You wanna hurt the global mission of the United Methodist Church? Bring.it.On. English: (Photo credit: Wikipedia)

There is a move, a threat, something akin to civil disobedience (if we must bring secular methods into the sectarian realm), unfolding before us. Various pastors, leaders of the fringes, have threatened to withhold apportionments if the United Methodist Church does not turn, or return, their way.

For those not blessed with this connexion, let me explain. Apportionments are not organizational dues. Congregations do not pay to belong to the United Methodist Association or Convention, but have a responsibility as stations of the United Methodist Church. This apportionment goes to support the global missions of the United Methodist Church in various ways, beginning with the Annual Conference and all that it takes to support it (including Bishops, etc…).

There are three particular paragraphs I want to call your attention to:

¶ 622. When the apportionments for bishops, district superintendents, conference claimants, and the Equitable Compensation Fund for the several districts and charges have been determined, payments made to the same in each pastoral charge shall be exactly proportional to the amount paid on the clergy base compensation (¶ 818.3). The treasurer or treasurers of each pastoral charge shall accordingly make proportional distribution of the funds raised in that charge for the support of the ordained ministry and shall remit monthly if practicable and quarterly at the latest the items for bishops, district superintendents, conference claimants, and the Equitable Compensation Fund to the proper treasurer or treasurers.

¶ 639.4. Proportional Payment—The board shall compare the records of the amounts paid by each pastoral charge for the support of pastors and for pension and benefit programs, computing the proportional distribution thereof and keeping a permanent record of defaults of the churches of the conference that have failed to observe the following provisions pertaining to proportional payment, and shall render annually to each church that is in default a statement of the amounts in default for that and preceding years.

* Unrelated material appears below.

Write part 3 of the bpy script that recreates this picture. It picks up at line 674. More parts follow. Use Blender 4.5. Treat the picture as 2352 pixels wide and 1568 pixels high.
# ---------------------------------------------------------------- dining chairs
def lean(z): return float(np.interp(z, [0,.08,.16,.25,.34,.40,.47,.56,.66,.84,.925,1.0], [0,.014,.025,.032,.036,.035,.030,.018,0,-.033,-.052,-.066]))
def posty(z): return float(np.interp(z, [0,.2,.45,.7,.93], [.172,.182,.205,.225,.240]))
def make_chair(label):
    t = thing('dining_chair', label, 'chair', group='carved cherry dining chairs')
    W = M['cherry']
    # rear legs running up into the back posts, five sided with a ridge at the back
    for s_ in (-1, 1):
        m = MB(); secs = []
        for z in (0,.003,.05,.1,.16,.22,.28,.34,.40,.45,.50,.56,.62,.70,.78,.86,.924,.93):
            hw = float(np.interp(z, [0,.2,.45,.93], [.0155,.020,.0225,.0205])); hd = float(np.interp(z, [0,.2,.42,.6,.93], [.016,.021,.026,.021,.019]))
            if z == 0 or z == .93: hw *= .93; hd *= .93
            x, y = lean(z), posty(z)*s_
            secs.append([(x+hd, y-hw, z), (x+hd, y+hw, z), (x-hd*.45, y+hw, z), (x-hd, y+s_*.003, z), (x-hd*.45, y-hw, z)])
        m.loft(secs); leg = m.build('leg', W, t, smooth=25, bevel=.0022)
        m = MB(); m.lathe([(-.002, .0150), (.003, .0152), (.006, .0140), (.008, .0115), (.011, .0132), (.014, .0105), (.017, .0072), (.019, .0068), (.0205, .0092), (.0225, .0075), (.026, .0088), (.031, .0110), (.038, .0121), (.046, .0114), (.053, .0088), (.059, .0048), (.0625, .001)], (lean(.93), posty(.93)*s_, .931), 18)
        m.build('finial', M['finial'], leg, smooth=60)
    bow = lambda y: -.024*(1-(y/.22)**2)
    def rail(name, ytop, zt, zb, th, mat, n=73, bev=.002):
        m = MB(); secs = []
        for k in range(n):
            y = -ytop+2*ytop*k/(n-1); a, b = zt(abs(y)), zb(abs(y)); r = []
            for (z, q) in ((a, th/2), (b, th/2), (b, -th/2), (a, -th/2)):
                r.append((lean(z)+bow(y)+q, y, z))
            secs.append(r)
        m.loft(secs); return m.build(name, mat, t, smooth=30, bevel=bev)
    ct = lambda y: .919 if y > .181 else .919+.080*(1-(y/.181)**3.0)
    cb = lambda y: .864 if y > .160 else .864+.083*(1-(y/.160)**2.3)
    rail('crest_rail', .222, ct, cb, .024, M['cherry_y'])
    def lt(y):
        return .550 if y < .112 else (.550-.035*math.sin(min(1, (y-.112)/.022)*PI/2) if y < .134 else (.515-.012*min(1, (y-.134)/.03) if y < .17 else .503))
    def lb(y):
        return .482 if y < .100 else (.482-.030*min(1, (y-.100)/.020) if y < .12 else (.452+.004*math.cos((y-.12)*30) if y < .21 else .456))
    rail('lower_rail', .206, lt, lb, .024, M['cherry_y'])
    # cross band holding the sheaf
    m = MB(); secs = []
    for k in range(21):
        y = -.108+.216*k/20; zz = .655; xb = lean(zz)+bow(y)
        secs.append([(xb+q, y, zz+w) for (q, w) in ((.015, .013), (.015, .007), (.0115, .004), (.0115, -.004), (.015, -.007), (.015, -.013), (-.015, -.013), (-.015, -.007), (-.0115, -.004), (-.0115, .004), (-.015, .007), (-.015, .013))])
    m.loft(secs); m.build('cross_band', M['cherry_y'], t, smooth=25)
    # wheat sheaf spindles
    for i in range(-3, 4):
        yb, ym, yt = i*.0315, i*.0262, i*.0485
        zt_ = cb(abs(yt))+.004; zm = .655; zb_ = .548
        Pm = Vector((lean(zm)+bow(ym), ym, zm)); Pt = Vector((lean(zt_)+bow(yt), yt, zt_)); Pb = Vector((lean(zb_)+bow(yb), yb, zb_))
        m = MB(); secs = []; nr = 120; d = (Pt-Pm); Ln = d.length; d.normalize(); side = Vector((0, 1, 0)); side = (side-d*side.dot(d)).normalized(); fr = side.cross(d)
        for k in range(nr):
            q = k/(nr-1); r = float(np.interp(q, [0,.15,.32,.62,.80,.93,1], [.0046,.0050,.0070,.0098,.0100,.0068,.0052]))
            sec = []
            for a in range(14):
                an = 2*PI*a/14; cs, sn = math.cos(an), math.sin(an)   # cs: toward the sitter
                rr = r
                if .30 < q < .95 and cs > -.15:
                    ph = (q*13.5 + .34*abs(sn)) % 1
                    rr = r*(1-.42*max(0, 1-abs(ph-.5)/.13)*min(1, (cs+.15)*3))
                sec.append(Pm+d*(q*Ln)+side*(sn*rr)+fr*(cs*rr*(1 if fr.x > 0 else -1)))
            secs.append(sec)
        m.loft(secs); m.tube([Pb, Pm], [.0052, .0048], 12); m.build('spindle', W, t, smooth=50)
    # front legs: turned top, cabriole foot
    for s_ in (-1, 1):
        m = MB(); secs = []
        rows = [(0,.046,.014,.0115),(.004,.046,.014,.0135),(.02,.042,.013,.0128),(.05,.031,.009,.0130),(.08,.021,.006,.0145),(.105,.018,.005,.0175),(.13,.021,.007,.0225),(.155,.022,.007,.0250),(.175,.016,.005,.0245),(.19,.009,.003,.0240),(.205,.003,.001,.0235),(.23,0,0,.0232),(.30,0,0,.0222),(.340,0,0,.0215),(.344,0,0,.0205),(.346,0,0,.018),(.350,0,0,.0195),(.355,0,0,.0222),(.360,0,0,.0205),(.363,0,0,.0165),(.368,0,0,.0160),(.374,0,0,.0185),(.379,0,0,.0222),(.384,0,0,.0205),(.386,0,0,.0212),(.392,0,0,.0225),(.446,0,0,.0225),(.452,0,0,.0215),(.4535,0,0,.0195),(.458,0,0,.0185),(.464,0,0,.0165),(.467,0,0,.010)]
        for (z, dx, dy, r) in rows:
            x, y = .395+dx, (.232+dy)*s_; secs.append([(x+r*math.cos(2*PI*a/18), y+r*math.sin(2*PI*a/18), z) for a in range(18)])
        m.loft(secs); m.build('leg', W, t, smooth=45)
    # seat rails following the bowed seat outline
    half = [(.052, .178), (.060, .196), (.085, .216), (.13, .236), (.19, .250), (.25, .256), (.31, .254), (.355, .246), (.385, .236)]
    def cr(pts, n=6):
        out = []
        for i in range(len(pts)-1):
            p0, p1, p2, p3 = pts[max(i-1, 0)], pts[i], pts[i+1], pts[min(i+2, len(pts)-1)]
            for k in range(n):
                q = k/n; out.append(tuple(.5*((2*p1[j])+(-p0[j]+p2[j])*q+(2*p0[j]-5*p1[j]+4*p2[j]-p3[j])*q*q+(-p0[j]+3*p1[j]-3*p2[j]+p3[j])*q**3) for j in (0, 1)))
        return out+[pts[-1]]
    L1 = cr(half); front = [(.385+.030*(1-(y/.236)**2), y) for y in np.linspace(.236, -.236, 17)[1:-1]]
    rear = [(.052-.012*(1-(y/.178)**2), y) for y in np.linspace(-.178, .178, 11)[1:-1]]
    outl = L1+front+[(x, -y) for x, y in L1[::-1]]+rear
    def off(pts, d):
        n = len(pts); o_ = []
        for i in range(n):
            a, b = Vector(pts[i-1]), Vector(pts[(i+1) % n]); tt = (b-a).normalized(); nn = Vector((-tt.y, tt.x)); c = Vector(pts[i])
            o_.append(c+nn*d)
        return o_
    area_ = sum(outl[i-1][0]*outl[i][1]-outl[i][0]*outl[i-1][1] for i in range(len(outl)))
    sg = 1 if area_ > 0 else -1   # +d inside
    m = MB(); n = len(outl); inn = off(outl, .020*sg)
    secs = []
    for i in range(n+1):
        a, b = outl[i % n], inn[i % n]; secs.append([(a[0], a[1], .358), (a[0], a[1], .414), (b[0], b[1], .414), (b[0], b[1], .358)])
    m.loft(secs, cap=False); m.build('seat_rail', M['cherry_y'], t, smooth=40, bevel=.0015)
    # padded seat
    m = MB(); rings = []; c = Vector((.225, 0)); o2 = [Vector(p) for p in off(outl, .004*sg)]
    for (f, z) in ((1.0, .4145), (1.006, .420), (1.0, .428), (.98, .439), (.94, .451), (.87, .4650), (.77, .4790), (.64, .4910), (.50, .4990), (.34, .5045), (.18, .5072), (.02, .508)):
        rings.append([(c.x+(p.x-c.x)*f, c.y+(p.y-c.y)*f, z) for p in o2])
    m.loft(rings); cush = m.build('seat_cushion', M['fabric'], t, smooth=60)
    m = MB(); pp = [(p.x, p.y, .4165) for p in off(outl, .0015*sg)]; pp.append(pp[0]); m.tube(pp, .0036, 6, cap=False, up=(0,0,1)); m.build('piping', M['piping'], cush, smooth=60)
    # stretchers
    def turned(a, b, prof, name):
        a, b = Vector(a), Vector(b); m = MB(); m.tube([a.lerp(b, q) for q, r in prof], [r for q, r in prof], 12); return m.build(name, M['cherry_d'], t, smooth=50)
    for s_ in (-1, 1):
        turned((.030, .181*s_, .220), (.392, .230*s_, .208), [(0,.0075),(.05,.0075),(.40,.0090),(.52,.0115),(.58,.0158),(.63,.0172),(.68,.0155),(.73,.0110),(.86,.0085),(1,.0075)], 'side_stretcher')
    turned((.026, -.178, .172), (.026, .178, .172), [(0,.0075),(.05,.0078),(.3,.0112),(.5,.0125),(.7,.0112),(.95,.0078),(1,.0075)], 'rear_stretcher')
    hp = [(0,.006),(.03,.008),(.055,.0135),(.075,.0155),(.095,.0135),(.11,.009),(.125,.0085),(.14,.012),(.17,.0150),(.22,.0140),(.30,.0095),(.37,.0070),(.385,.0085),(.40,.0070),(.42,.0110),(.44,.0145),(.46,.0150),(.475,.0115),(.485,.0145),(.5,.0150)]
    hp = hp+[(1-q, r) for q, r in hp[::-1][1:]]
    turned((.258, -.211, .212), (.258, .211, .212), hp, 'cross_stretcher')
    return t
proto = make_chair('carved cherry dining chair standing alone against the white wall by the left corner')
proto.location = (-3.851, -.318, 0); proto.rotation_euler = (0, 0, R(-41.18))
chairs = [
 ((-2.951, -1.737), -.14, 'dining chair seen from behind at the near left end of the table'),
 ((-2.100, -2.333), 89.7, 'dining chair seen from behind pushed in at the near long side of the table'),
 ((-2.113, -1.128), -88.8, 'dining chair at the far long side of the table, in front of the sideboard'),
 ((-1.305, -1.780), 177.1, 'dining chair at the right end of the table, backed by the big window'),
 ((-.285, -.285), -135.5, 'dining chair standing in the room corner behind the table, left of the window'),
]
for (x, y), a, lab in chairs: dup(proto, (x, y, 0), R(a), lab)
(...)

  • a) When the apportionment to the pastoral charges for the pension and benefit program of the annual conference has been determined, payments made thereon by each pastoral charge shall be exactly proportionate to payments made on the salary or salaries of the ordained minister or clergy serving it.

¶ 818.3. Proportionality—The amount apportioned to a charge for the Episcopal Fund shall be paid in the same proportion as the charge pays its pastor (see also ¶ 622).

To sum, I quote the Oklahoma Annual Conference, which places on their budget this statement:

Items must be paid in an amount proportional to the amount paid on the pastor’s support, as required in Paragraphs 622, 639.4, and 818.3 of the 2012 Discipline. If the pastor is paid 100% of salary and support, then these items must be paid 100%.

In other words, if the apportionment is paid 70%, then the pastor can only receive 70% of his or her salary. If the apportionment is withheld completely, then pastors are going to work for free. This is a penalty of sorts imposed by the Book of Discipline. This should not even need a trial.

For examples of those withholding, or threatening to withhold apportionments, see here, here, here, here, and here. Others have graciously addressed the folly of such a move. Some don’t quite get who should pay, but they don’t get a lot as it were. Others, who I refuse to link to because of their habit of  misappropriating narratives and abusing others, criticize the move, but fail to note the penalty. I don’t find this particularly ironic given their sense of justice is usually some form of white savior universalism.

Granted, others may have noted it – and I may have missed it. If I have, then I guess we’ll just restart the conversation.

But, I want to call attention to the penalty of withholding the apportionment, especially as we move into 2016. Pastors who withhold apportionments should have, if they are serious about following the Book of Discipline — and likewise, if we are intent on enforcing it — have their salaries likewise withheld. I propose that we begin to enforce this part of the Book of Discipline now. .

Perhaps, we can look at those who repeatedly miss these covenantal responsibilities, examine their expenditures and consider how seriously we want to enforce the Book of Discipline.

What sayeth ye? Do we enforce the Book of Discipline or not?